I used to be all for lots of refendums (al la Switzerland) but unfortunately most of the public are stupid, easily swayed and vote for stupid, un-sound reasons. I'm probably not entirely against referendums though but I'd perhaps like to see a supermajority to overrule the status quo.
Original post by queen-bee
Or Gordon brown


I don't mind Gordon, he was never supposed to be PM and he did a pretty good job.
Original post by Proximo
Let's face it, most people despise David Cameron for some reason, including George Osborne and a few other notable Tory figures campaigning to remain. It's definitely not the arguments, in all the debates and interviews I've seen with Cameron, he has answered the questions perfectly, logically and they all make sense.

The only reason why he never gets a round of applause or praise for his performances and only criticism, is well, because no one really likes him (exaggeration ofc).

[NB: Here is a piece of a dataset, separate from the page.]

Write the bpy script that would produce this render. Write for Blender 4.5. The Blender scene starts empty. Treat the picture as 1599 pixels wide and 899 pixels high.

On the other you have Boris Johnson who is silver tongued and everyone loves him because he's funny, looks like a cuddly teddy bear etc...

It's not the arguments making the remain campaign lose, it's the people running it - which is sad. What we should have done was have a popular figure like Richard Branson or Lord Sugar, people who the population actually like, to run the remain campaign.

Btw, I don't really mind Osborne and Cameron - nice guys irl


Cameron and Osborne nice guys irl? You on meth?

Dodgy Dave and Panama Osborne change policies to help the rich at the expense of the poor and needy.
Typical conservative ideology tbf.

Cut disability benefit so they can make up the difference in tax cuts for the rich which has gone down from 50% to 40%.

People are voting leave because they're frustrated and are venting in the wrong way...same reason they voted for conservative instead of Labour. If we leave we'll be f**ked.